I’ve Been Changed

Posted on 08.15.2012

Everywhere we look, we see just how much we, as a society, want to change. We want to look better, feel better, and project a better image. We want to do better at our jobs and advance in our careers. Sometimes we want to change so that we can be perceived better or treated better. We all have different motives for wanting to change.

Admit it: We all want to be nicer, gentler, smarter, healthier, wiser, thinner and prettier. We want to be more spiritual and well respected. We usually benefit when we make positive changes in our lives. However, others can also benefit from good changes that we make. Some changes may lead to material benefits, like making more money for the family, or social benefits, or like making more friends. In general, though, we all seek to be more “healthy, wealthy and wise,” right?

Good mental, physical or spiritual health is priceless. When I was growing up, my family was close to being materially poor, but my mom always told me that we were truly “wealthy in spirit.” She was right about that.   At any rate, as we seek to change our lives “for the better,” my mind turns to the tools that we utilize in order to effect meaningful change in our lives.

We use books written by Christian leaders that give us “ten rules” to help us to change or to become successful. These books are helpful and employ scripture as the basis of their “ten rules.” We may attend seminars or conferences and hear great speakers share testimonies and tips on how we can become more Christ-like. We take good notes and re-read their inspiring words. Books and conferences are wonderful tools to spur us on to make lasting change.  However, there is something much more powerful and lasting than anything else: Reading and studying God’s Word.

Years ago in my daily Bible reading, I came across Psalm 19. That day this passage shook me like a powerful earthquake! I had known that the Word of God is “living and active” (Hebrews 4:12), but I hadn’t realized what an impact it had on me over the years. I had developed a discipline to read through the Bible every year, no matter what separate Bible study I was doing. It was a spiritual discipline that I needed to foster. Over time, I have been changed. Reading the Bible positively affects the reader and can lead to spiritual growth that affects every area of one’s life. “In the beginning was The Word and The Word was God” (John 1:1). God is The Word. Taking it in is taking in more of God.

So, meditate on it, pray it, memorize it, study it, read it, discuss it, write it and speak it. It will make one “healthy, wealthy and wise.” It will give the one who reads it the kind of wealth that money cannot buy.  It will increase one’s faith and encourage one’s heart.  It presents a real look at life—the good, the bad and the ugly—through its historical accounts and teachings.

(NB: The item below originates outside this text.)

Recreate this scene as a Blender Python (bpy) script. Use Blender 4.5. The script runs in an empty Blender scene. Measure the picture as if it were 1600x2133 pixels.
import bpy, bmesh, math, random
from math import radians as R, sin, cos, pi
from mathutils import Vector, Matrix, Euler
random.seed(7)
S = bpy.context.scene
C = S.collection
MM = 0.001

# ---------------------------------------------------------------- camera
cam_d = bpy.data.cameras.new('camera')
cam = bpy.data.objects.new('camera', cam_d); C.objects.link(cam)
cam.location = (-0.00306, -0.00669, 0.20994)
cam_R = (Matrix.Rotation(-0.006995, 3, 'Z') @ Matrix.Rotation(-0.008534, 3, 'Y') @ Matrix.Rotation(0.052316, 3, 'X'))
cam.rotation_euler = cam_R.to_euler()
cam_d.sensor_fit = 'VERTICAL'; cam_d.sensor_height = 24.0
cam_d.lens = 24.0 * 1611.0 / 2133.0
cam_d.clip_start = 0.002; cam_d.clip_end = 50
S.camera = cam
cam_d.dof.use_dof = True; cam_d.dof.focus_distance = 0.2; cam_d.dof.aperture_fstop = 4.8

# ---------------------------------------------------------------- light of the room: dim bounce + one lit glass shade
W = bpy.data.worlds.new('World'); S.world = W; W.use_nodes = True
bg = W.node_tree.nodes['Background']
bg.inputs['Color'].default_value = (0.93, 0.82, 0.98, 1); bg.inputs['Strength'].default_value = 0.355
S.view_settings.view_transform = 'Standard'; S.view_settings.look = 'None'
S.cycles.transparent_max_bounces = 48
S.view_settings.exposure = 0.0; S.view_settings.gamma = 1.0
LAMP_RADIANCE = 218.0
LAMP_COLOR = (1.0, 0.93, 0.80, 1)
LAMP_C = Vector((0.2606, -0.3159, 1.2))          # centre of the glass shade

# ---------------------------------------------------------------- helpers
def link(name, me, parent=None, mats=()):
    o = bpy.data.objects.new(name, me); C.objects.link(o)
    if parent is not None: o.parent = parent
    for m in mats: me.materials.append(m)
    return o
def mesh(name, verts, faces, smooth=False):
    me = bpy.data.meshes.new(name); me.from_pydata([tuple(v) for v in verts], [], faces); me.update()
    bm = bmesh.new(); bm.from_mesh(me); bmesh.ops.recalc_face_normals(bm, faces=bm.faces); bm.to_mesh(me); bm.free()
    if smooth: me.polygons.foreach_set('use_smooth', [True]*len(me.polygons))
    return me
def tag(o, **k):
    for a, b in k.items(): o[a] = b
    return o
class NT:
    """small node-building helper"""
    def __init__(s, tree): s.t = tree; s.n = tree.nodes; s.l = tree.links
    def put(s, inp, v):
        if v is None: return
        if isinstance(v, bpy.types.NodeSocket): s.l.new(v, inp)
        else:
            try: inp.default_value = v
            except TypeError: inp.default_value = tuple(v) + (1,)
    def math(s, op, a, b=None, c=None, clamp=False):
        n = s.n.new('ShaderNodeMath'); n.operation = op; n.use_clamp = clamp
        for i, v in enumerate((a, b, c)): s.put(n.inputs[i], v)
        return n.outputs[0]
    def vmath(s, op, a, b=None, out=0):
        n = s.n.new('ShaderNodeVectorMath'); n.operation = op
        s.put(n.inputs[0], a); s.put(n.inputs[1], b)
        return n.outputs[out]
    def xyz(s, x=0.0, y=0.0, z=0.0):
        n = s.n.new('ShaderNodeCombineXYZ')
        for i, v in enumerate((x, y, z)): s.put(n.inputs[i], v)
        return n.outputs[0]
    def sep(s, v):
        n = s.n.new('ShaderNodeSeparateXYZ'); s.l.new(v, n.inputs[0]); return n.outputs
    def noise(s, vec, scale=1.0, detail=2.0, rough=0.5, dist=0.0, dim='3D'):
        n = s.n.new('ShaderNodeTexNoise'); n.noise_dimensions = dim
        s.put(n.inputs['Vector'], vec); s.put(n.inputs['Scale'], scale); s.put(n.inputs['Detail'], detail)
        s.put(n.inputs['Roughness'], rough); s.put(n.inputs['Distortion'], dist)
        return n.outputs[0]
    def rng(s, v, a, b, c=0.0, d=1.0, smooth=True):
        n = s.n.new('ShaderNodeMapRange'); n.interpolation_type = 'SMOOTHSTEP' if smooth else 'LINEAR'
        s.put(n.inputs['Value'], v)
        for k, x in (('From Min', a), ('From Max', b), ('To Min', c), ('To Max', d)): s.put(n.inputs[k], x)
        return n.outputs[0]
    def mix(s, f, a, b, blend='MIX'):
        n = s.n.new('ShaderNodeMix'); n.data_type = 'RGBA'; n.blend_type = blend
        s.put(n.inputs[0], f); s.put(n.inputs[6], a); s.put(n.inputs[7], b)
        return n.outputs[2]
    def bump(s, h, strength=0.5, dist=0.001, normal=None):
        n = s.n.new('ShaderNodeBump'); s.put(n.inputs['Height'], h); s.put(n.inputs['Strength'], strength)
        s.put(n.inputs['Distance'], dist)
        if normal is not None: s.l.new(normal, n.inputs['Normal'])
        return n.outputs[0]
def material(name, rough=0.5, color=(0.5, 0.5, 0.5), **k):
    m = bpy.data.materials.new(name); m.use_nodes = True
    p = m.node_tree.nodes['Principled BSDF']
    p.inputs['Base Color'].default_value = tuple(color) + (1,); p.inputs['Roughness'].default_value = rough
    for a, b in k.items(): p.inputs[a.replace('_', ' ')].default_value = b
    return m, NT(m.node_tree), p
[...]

It contains the best “soap operas” and scandals that reveal the truth of man’s lot in this fallen world! As a wife, mother, physician and musician, the Word of God has been a priceless source of wisdom, peace, joy and strength! It has drawn me closer to my Savior.

On our upcoming album, I have written a song from Psalm 19 about being changed. Become a student of The Word. I’ve been changed by it. I am still changing because of it—for the better.